As to gatekeepers, Mr. Ceresney noted that the SEC has not frequently brought cases against audit committee members because, in his experience, “audit committee members in most cases carry out their duties with appropriate rigor.” However, he cited three cases against audit committee members who “approved public filings that they knew, were reckless in not knowing, or should have known were false because of other information available to them.” He emphasized that “when an audit committee member learns of information suggesting that company filings are materially inaccurate, it is critical that he or she take concrete steps to learn all relevant facts and cease annual and quarterly filings until he or she is satisfied with the accuracy of future filings.”   

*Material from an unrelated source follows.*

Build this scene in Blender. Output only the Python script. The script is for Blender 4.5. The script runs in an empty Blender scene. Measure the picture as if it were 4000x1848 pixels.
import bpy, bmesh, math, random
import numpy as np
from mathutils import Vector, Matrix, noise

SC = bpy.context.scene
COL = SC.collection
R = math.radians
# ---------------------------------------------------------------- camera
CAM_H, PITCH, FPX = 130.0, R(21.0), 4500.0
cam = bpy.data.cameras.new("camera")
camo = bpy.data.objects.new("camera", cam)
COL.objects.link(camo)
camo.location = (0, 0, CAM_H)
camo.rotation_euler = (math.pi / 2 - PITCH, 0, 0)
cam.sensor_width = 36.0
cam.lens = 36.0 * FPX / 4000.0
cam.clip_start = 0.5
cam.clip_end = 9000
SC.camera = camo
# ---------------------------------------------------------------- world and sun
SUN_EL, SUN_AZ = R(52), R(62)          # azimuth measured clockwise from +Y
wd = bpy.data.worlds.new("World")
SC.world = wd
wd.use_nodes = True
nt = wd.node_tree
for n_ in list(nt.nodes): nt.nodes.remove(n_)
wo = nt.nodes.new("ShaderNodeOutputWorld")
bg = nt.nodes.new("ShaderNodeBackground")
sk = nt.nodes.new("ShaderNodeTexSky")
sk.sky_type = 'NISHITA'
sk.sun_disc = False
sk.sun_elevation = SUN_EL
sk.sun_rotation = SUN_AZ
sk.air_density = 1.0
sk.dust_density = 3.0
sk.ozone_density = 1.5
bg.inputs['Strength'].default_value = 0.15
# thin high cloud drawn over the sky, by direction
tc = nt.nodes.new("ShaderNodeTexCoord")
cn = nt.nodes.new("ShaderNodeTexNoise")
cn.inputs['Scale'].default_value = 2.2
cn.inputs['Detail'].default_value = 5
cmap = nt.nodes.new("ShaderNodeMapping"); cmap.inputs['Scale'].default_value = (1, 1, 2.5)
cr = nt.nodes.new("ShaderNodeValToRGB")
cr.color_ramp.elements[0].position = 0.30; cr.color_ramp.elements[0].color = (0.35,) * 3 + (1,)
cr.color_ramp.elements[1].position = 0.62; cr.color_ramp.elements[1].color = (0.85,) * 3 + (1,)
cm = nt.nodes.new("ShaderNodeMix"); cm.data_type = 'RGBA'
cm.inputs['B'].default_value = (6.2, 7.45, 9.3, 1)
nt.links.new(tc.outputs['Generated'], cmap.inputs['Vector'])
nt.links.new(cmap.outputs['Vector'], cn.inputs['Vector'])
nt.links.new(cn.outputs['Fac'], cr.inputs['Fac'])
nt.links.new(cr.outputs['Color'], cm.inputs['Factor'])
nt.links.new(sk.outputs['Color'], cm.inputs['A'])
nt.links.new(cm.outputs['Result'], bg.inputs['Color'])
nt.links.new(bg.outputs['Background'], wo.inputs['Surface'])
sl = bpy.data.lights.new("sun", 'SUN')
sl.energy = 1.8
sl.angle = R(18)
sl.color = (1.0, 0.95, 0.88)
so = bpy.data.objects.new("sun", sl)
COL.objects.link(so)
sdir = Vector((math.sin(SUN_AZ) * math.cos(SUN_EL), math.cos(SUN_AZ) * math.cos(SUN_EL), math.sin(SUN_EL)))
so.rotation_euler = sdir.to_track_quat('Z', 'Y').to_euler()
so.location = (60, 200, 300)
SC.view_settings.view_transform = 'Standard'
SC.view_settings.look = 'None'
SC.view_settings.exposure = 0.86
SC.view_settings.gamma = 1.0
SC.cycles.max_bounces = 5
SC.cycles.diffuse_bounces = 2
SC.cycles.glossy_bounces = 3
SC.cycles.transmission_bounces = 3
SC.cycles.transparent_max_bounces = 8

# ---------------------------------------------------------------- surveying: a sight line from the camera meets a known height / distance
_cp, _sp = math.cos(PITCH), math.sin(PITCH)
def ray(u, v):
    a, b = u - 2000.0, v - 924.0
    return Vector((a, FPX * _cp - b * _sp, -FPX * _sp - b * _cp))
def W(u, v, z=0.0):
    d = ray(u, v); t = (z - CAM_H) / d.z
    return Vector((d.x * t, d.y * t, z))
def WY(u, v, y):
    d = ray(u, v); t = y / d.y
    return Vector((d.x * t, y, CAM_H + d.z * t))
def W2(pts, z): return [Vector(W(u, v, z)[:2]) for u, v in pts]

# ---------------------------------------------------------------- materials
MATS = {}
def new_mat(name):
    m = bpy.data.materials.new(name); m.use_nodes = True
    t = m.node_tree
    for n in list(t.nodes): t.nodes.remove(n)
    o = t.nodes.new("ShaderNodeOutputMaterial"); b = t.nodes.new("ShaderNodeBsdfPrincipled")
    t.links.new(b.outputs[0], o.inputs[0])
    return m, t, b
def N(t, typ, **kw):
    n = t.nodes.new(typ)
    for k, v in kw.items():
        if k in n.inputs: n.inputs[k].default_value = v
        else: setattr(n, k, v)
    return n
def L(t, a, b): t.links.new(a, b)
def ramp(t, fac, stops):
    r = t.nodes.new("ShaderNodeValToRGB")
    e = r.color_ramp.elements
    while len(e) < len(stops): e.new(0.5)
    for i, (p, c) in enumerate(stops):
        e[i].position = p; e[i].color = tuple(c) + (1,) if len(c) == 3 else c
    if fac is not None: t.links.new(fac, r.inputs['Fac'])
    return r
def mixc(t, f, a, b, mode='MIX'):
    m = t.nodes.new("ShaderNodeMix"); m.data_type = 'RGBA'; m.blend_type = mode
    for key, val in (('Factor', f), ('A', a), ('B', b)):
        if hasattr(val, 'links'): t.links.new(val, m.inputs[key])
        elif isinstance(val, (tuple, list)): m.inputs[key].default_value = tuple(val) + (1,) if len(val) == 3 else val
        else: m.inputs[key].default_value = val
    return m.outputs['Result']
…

Mr. Ceresney also highlighted the role of external auditors, noting that in 2015 the SEC brought its first cases against national audit firms for audit failures since 2009. In September 2015, it sanctioned  BDO USA for issuing false and misleading unqualified audit opinions, as well as five of the firm’s partners, including national office personnel, for their roles in the deficient audits. The SEC found that BDO failed to respond appropriately to indications of inaccuracies in the company’s filings, particularly by not insisting on an independent investigation of financial irregularities and potential fraud. In December 2015, the SEC charged that Grant Thornton and two of its partners ignored red flags and fraud risks while conducting deficient audits of two public companies. Among other things, the SEC criticized the firm’s assignment of an audit engagement partner for whom there were known quality issues with her work and failed to ensure the rest of the audit team compensated for her weaknesses and to ensure that its audit procedures were sufficiently rigorous to cover key risk areas. The lesson for board members from the GT case, Mr. Ceresney observed, is to “keep a close eye on the procedures that firms employ to monitor their partners’ work.”